Na situação dos autos, analisando-se a teleologia da norma inserta no inc. III do § 1º do art. 120 do Código Eleitoral, o legislador, em que pese tenha se omitido relativamente aos servidores do Poder Legislativo, buscou evitar a influência política de funcionárias ou funcionários de confiança do Poder Executivo, com possível reflexos nas atividades de mesário, situação que também se verifica quanto aos funcionários do parlamento.

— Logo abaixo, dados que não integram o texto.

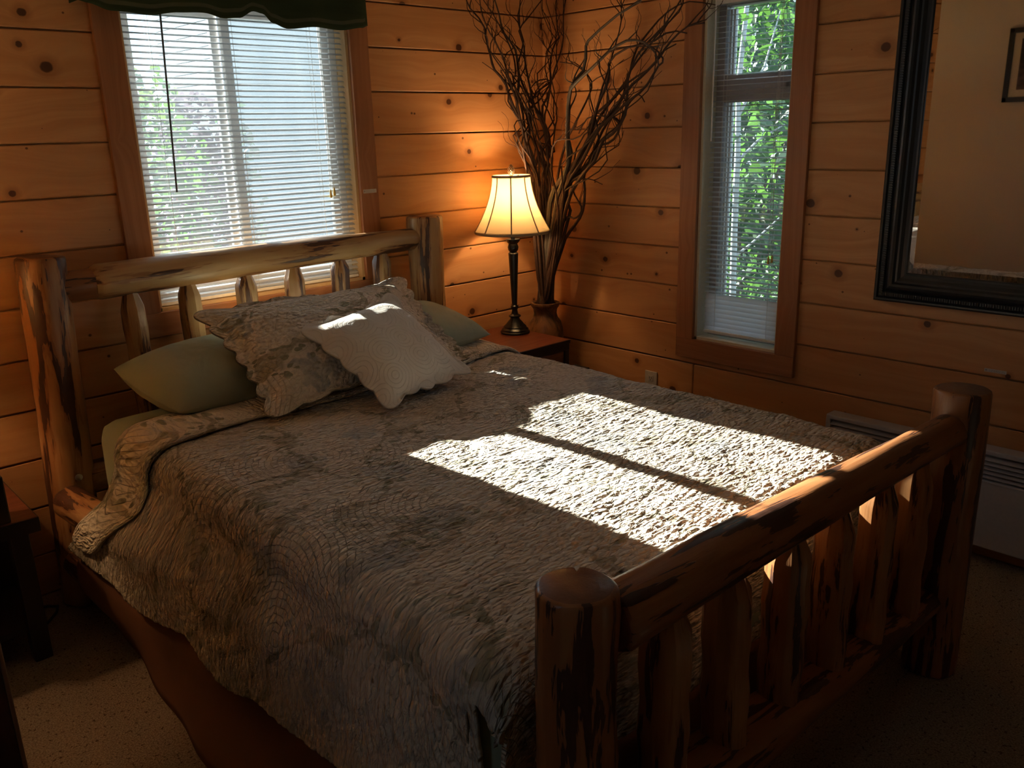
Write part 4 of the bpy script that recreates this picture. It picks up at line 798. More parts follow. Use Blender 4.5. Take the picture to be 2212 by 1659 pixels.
('L',0.0032,[(-0.205,-0.165,0.727),(-0.208,-0.165,0.918),(-0.213,-0.166,1.092),(-0.229,-0.166,1.232),(-0.246,-0.166,1.341),(-0.244,-0.166,1.406),(-0.233,-0.166,1.444),(-0.223,-0.166,1.500),(-0.217,-0.166,1.563),(-0.239,-0.166,1.613),(-0.285,-0.167,1.651),(-0.342,-0.167,1.708),(-0.412,-0.168,1.786),(-0.439,-0.169,1.828),(-0.409,-0.168,1.820),(-0.369,-0.168,1.816),(-0.327,-0.167,1.833),(-0.298,-0.167,1.855),(-0.303,-0.167,1.881),(-0.317,-0.167,1.909)]),
('L',0.0033,[(-0.214,-0.175,0.730),(-0.178,-0.166,0.909),(-0.156,-0.160,1.080),(-0.185,-0.167,1.233),(-0.239,-0.181,1.361),(-0.297,-0.195,1.444),(-0.356,-0.209,1.495),(-0.395,-0.219,1.544),(-0.417,-0.224,1.586),(-0.389,-0.217,1.608),(-0.314,-0.199,1.612),(-0.281,-0.191,1.650),(-0.295,-0.194,1.726),(-0.324,-0.202,1.779),(-0.366,-0.212,1.794),(-0.413,-0.223,1.816),(-0.471,-0.237,1.858),(-0.508,-0.246,1.897),(-0.500,-0.244,1.922),(-0.480,-0.240,1.945)]),
('R',0.0036,[(-0.181,-0.203,0.728),(-0.188,-0.246,0.938),(-0.195,-0.289,1.107),(-0.203,-0.332,1.218),(-0.209,-0.369,1.316),(-0.214,-0.400,1.402),(-0.219,-0.430,1.478),(-0.226,-0.477,1.538),(-0.242,-0.570,1.576),(-0.258,-0.667,1.607),(-0.273,-0.758,1.635),(-0.285,-0.835,1.668),(-0.295,-0.895,1.705),(-0.299,-0.921,1.758),(-0.301,-0.933,1.803),(-0.303,-0.946,1.822),(-0.303,-0.944,1.843),(-0.300,-0.927,1.870),(-0.296,-0.901,1.867),(-0.291,-0.869,1.847)]),
('L',0.0053,[(-0.222,-0.171,0.730),(-0.232,-0.172,0.923),(-0.238,-0.173,1.085),(-0.235,-0.172,1.186),(-0.227,-0.171,1.266),(-0.209,-0.169,1.338),(-0.205,-0.169,1.405),(-0.220,-0.171,1.469),(-0.260,-0.175,1.531),(-0.325,-0.183,1.590),(-0.381,-0.190,1.644),(-0.425,-0.196,1.694),(-0.419,-0.195,1.736),(-0.373,-0.189,1.773),(-0.334,-0.185,1.806),(-0.303,-0.181,1.837),(-0.296,-0.180,1.870),(-0.317,-0.183,1.904),(-0.383,-0.191,1.944),(-0.465,-0.201,1.986)]),
('L',0.0043,[(-0.204,-0.176,0.728),(-0.152,-0.157,0.887),(-0.107,-0.140,1.014),(-0.073,-0.128,1.105),(-0.052,-0.120,1.236),(-0.076,-0.129,1.371),(-0.175,-0.165,1.484),(-0.223,-0.183,1.520),(-0.217,-0.180,1.520),(-0.129,-0.148,1.562),(-0.047,-0.118,1.609),(-0.025,-0.099,1.660),(-0.039,-0.115,1.743),(-0.086,-0.132,1.831),(-0.099,-0.137,1.916),(-0.057,-0.121,1.983),(-0.025,-0.080,2.045),(-0.025,-0.025,2.125),(-0.025,-0.025,2.175),(-0.025,-0.025,2.195)]),
('L',0.0041,[(-0.185,-0.168,0.724),(-0.173,-0.165,0.876),(-0.162,-0.161,1.027),(-0.151,-0.158,1.153),(-0.138,-0.155,1.238),(-0.122,-0.151,1.292),(-0.118,-0.149,1.339),(-0.136,-0.154,1.393),(-0.173,-0.164,1.445),(-0.214,-0.176,1.495),(-0.250,-0.186,1.546),(-0.289,-0.196,1.601),(-0.319,-0.205,1.649),(-0.327,-0.207,1.682),(-0.312,-0.203,1.694),(-0.282,-0.194,1.699),(-0.245,-0.184,1.710),(-0.198,-0.171,1.730),(-0.142,-0.156,1.753),(-0.085,-0.140,1.776)]),
('R',0.0043,[(-0.178,-0.172,0.724),(-0.199,-0.218,0.793),(-0.218,-0.261,0.862),(-0.233,-0.295,0.952),(-0.246,-0.324,1.078),(-0.254,-0.340,1.201),(-0.249,-0.330,1.284),(-0.232,-0.292,1.338),(-0.219,-0.263,1.385),(-0.220,-0.265,1.437),(-0.230,-0.287,1.485),(-0.250,-0.332,1.516),(-0.285,-0.409,1.522),(-0.324,-0.497,1.520),(-0.357,-0.569,1.534),(-0.386,-0.635,1.561),(-0.408,-0.682,1.593),(-0.412,-0.693,1.625),(-0.404,-0.675,1.659),(-0.395,-0.654,1.694)]),
('L',0.0050,[(-0.229,-0.172,0.732),(-0.203,-0.169,0.944),(-0.191,-0.167,1.132),(-0.223,-0.172,1.249),(-0.272,-0.178,1.324),(-0.300,-0.182,1.393),(-0.316,-0.184,1.448),(-0.304,-0.183,1.495),(-0.274,-0.178,1.535),(-0.266,-0.177,1.587),(-0.279,-0.179,1.649),(-0.325,-0.185,1.715),(-0.407,-0.196,1.786),(-0.471,-0.205,1.840),(-0.511,-0.211,1.875),(-0.532,-0.213,1.904),(-0.531,-0.213,1.932),(-0.520,-0.212,1.954),(-0.500,-0.209,1.965),(-0.478,-0.206,1.974)]),
('L',0.0044,[(-0.202,-0.173,0.728),(-0.143,-0.155,0.886),(-0.095,-0.140,1.017),(-0.064,-0.130,1.113),(-0.101,-0.142,1.251),(-0.157,-0.159,1.381),(-0.201,-0.173,1.479),(-0.193,-0.171,1.504),(-0.144,-0.155,1.500),(-0.066,-0.131,1.549),(-0.025,-0.118,1.607),(-0.032,-0.120,1.671),(-0.096,-0.140,1.758),(-0.140,-0.154,1.844),(-0.126,-0.150,1.921),(-0.030,-0.120,1.980),(-0.025,-0.072,2.035),(-0.025,-0.025,2.107),(-0.025,-0.025,2.155),(-0.025,-0.025,2.178)]),
('R',0.0038,[(-0.177,-0.188,0.726),(-0.181,-0.227,0.841),(-0.184,-0.264,0.953),(-0.187,-0.291,1.048),(-0.188,-0.306,1.131),(-0.189,-0.316,1.200),(-0.189,-0.319,1.253),(-0.189,-0.312,1.289),(-0.189,-0.317,1.318),(-0.192,-0.350,1.345),(-0.197,-0.401,1.366),(-0.201,-0.446,1.392),(-0.204,-0.479,1.427),(-0.208,-0.512,1.461),(-0.212,-0.555,1.482),(-0.217,-0.614,1.486),(-0.222,-0.666,1.490),(-0.225,-0.693,1.506),(-0.226,-0.704,1.529),(-0.227,-0.714,1.553)]),
('R',0.0042,[(-0.196,-0.212,0.731),(-0.207,-0.237,0.884),(-0.235,-0.301,1.029),(-0.270,-0.381,1.160),(-0.281,-0.406,1.275),(-0.271,-0.382,1.353),(-0.263,-0.365,1.404),(-0.304,-0.458,1.445),(-0.358,-0.580,1.481),(-0.412,-0.701,1.527),(-0.453,-0.794,1.598),(-0.470,-0.832,1.665),(-0.465,-0.821,1.727),(-0.441,-0.767,1.781),(-0.434,-0.752,1.827),(-0.470,-0.832,1.853),(-0.548,-1.009,1.854),(-0.613,-1.157,1.837),(-0.652,-1.246,1.836),(-0.668,-1.281,1.857)]),
('L',0.0047,[(-0.210,-0.165,0.728),(-0.184,-0.165,0.874),(-0.162,-0.165,1.014),(-0.168,-0.165,1.137),(-0.195,-0.165,1.243),(-0.228,-0.165,1.327),(-0.271,-0.165,1.384),(-0.309,-0.165,1.428),(-0.330,-0.165,1.470),(-0.339,-0.165,1.507),(-0.326,-0.165,1.537),(-0.289,-0.165,1.559),(-0.270,-0.165,1.588),(-0.285,-0.165,1.633),(-0.316,-0.165,1.681),(-0.350,-0.165,1.726),(-0.392,-0.165,1.768),(-0.438,-0.165,1.804),(-0.490,-0.165,1.832),(-0.542,-0.165,1.859)]),
]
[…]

Ademais, a alegação de que o impedimento não seria aplicável a assessor parlamentar de quarto ou quinto escalão deve ser examinada em conjunto com as demais especificidades dos autos, pois ao consultar o sistema de Divulgação de Candidaturas verifica-se que, de fato, o recorrente concorreu como vereador no último pleito de 2020.

Deve-se ter presente que o Município de Cachoeira do Sul possui, atualmente, 66.949 eleitores, não havendo nos autos qualquer manifestação por parte da zona eleitoral de que há dificuldade em encontrar mesários, inclusive substitutos, ou a essencialidade de ser exatamente esse cidadão a compor a mesa receptora de votos.

Sabido que hoje o exercício de assessoria parlamentar tem grande relevância ante o volume de projetos, comissões, atendimentos que, diuturnamente, aportam aos gabinetes parlamentares; no caso, trata-se de assessoria à deputada estadual com assento na Assembleia Legislativa e a eleição geral que se avizinha contempla disputa também a cargos na mesma Assembleia; ademais, vê-se que o recorrente tem atuação política no município, já tendo concorrido a cargo eletivo. Não parece razoável, portanto, que se mantenha a convocação; sendo possível assegurar ao máximo a lisura do pleito, a paridade de armas e, no dia da eleição, a absoluta normalidade do evento, o juízo de conveniência aponta para o acolhimento do recurso.

Com esses fundamentos, considero que diante das peculiaridades deste caso concreto, por questão de bom senso (princípio da razoabilidade), a justificativa pode ser deferida.

Diante do exposto, VOTO pelo provimento do recurso para reformar a decisão recorrida, e deferir o pedido de dispensa de RAMIRES TIAGO LAUXEN para comparecer à convocação de trabalho como 1º mesário nas eleições gerais de 2022.